=== TASK BRIEF ===
Search the records below for the word "Python". Pull out each line that has it.

=== DATA FOR THIS TASK ===

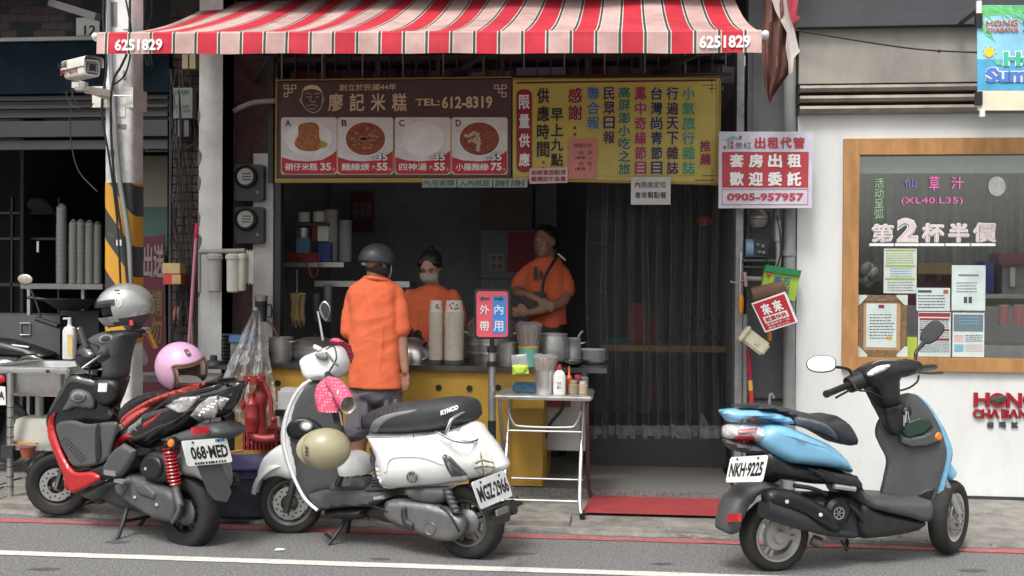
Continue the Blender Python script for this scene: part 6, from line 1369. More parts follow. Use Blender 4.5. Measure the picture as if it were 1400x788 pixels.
# ---------------- behind the counter
t=thing('ladder_shelf','dark wire ladder shelf standing behind the strip curtain','shelf',P(810,470,9.6))
for px in(799,814,833):g=B();g.pbox(px,297,px+1.6,610,9.6,.02);O('post',g,K['grey'],t)
for py in(297,332,366,400,434):g=B();g.pbox(799,py,835,py+1.5,9.6,.25);O('shelf',g,K['grey'],t)
dd=lambda n,a,b,c,d,Y,dp,m,lab,cat:one(n,B().pbox(a,b,c,d,Y,dp),m,lab,cat)
g=B();g.pbox(656,252,728,313,9.4,.3);one('wall_cabinet',g,mat('brown_cabinet',(.07,.055,.045),.6),'dark brown wall cabinet behind the vendor','cabinet')
t=thing('fridge','grey metal fridge standing behind the vendor','fridge',P(690,500,9.5));g=B();g.pbox(656,314,735,640,9.5,.5);O('body',g,mat('fridge_grey',(.11,.115,.12),.5,.2),t);g=B();g.pbox(655,380,735,382,9.49,.01);O('door_seam',g,K['black'],t);g=B();g.pbox(728,390,731,430,9.47,.02);O('handle',g,K['steel'],t)
t=thing('red_poster','dark red poster on the fridge behind the vendor','poster',P(712,372,9.48));g=B();g.pbox(694,318,730,372,9.485,.004);O('sheet',g,mat('deep_red_paper',(.2,.01,.03),.6),t)
t=thing('white_notice','small pale notice with four pictures on the fridge','notice',P(678,370,9.48));g=B();g.pbox(669,347,690,371,9.485,.004);O('sheet',g,K['lgrey'],t)
for a,b in((672,350),(681,350),(672,361),(681,361)):g=B();g.pbox(a,b,a+6,b+7,9.48,.003);O('picture',g,K['grey'],t)
t=thing('wall_calendar','dark red wall calendar hanging above the customer','calendar',P(495,318,9.8));g=B();g.pbox(479,262,511,318,9.8,.01);O('sheet',g,mat('dark_red_print',(.12,.02,.025),.6,var=.3,scale=30),t)
T('福祿壽',(482,275,508,300),9.795,K['lgrey'],t,.01)
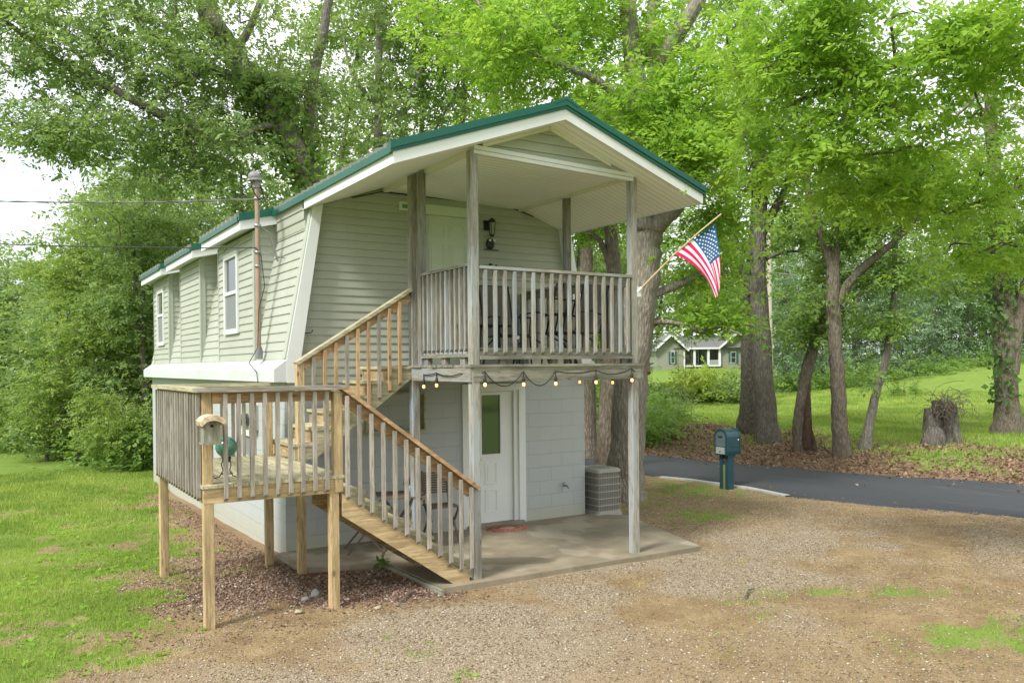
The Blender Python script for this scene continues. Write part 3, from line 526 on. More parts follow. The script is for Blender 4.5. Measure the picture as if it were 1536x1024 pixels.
mb = MB(); mb.box(1.295, 1.33, -2.41, -1.26, 2.44, 2.52); mb.build('bottom_rail', 'flake_y', bal); mb = MB(); mb.box(1.26, 1.35, -2.41, -1.26, 2.40, 2.438); mb.build('bottom_rail', 'old_y', bal)
for y in (-1.35, -1.8, -2.25): mb = MB(); mb.box(1.28, 1.34, y-.05, y+.05, 2.32, 2.399); mb.build('rail_block', 'blue_z', bal)
for i in range(10): baluster(1.275, -2.345+i*.112, 2.46, 3.37, 'flake_z', bal)
mb = MB(); mb.box(3.47, 3.56, -2.41, -.11, 3.345, 3.378); mb.build('rail_cap', 'blue_y', bal); mb = MB(); mb.box(3.50, 3.54, -2.41, -.11, 3.25, 3.343); mb.build('top_rail', 'blue_y', bal); mb = MB(); mb.box(3.50, 3.54, -2.41, -.11, 2.40, 2.49); mb.build('bottom_rail', 'blue_y', bal)
for i in range(17): baluster(3.565, -2.33+i*.134, 2.42, 3.33, 'blue_z', bal)

# ------------------------------------------------------------------ staircase
st = thing('staircase', 'new timber outdoor staircase turning at a railed landing left of the door', 'staircase', (-.85, -1.3, 0))
X0, X1, Y0, Y1, ZL = -1.49, -.24, -2.5, -.15, 1.26
for x, y, zt, nm in ((-1.445, -2.455, 1.09, 'post'), (-.275, -2.455, 1.09, 'post'), (-1.445, -.2, 2.09, 'post'), (-.30, -.33, 2.06, 'post'), (-.12, -.98, 2.36, 'post')): post(nm, x, y, -.25, zt, 'pine_z', st, .09)
post('post', -1.44, -2.40, 1.10, 2.085, 'pine_z', st, .088); post('post', -.235, -2.47, 1.10, 2.07, 'pine_z', st, .088)
mb = MB(); mb.box(X0, X1+.04, -2.50, -2.46, 1.092, ZL-.03); mb.build('rim_board', 'pine_x', st); mb = MB(); mb.box(X0+.005, X0+.04, -2.458, Y1, 1.092, ZL-.03); mb.build('rim_board', 'pine_y', st)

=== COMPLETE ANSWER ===
Continue the Blender Python script for this scene: part 6, from line 1369. More parts follow. Use Blender 4.5. Measure the picture as if it were 1400x788 pixels.
The Blender Python script for this scene continues. Write part 3, from line 526 on. More parts follow. The script is for Blender 4.5. Measure the picture as if it were 1536x1024 pixels.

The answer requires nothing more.